Memory Failing Former Khmer Rouge Leader

Former top Khmer Rouge leader Ieng Sary, 72, said he is having trouble completing the writing of his autobiography, which he plans to have published posthumously.

“I am doing it, but I can’t re­member all the events because I am old,” the former Democratic Kampuchea foreign minister and deputy prime minister said in a recent phone interview. “My secretary is writing it.”

Ieng Sary, who lives freely in a lavish Phnom Penh villa, already has a publishing contract for the book, said his nephew, who asked not to be identified by name.
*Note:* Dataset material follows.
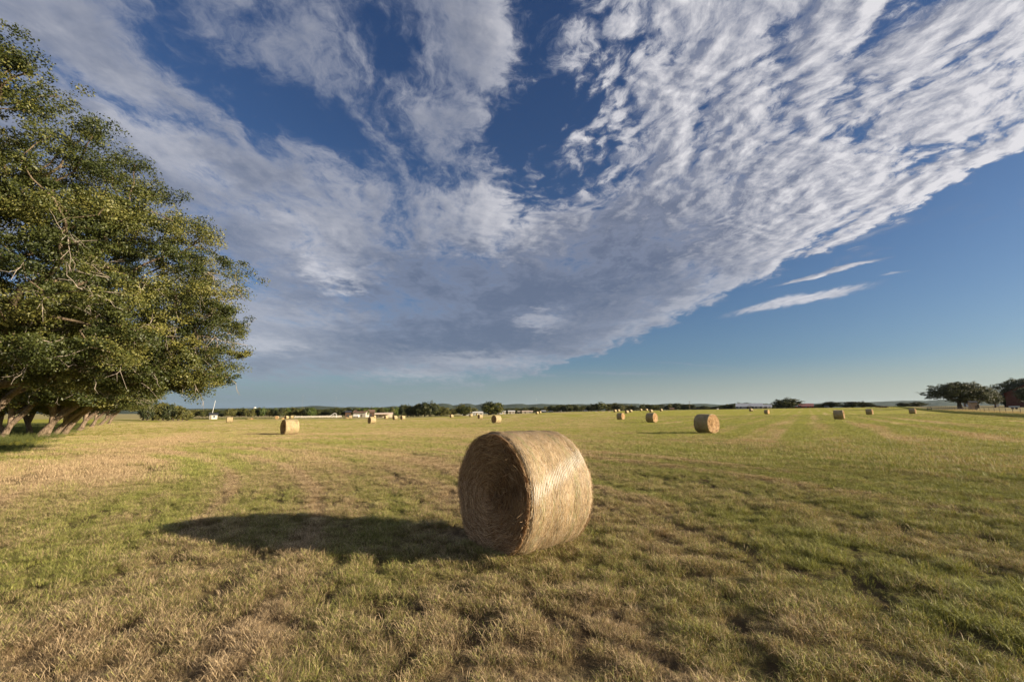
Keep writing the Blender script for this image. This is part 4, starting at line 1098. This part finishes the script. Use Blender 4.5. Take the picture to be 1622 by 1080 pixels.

“But he won’t publish it while he is still alive,” the nephew said, because he doesn’t want to stir up trouble that might set back efforts toward national reconciliation. “It will be published when he dies.”

Ieng Sary, one of Pol Pot’s closest allies, was sentenced to death in absentia in a 1979 Vietnamese-sponsored trial in Phnom Penh after Vietnamese troops overthrew the Khmer Rouge and oc­cupied the country. Ieng Sary lived a shadowy existence in Pailin until defecting to the government and receiving a royal amnesty in 1996.

Now old and increasingly frail, he has devoted himself to his last work, his autobiography, to tell his side of the traumatic events that scarred Cambodia and caused the deaths of more than one million people. He has repeatedly denied any responsibility for the atrocities committed under the Khmer Rouge regime.

“He can remember some of what he was doing, but the main problem is that he cannot remember some dates and months and years,” the nephew said.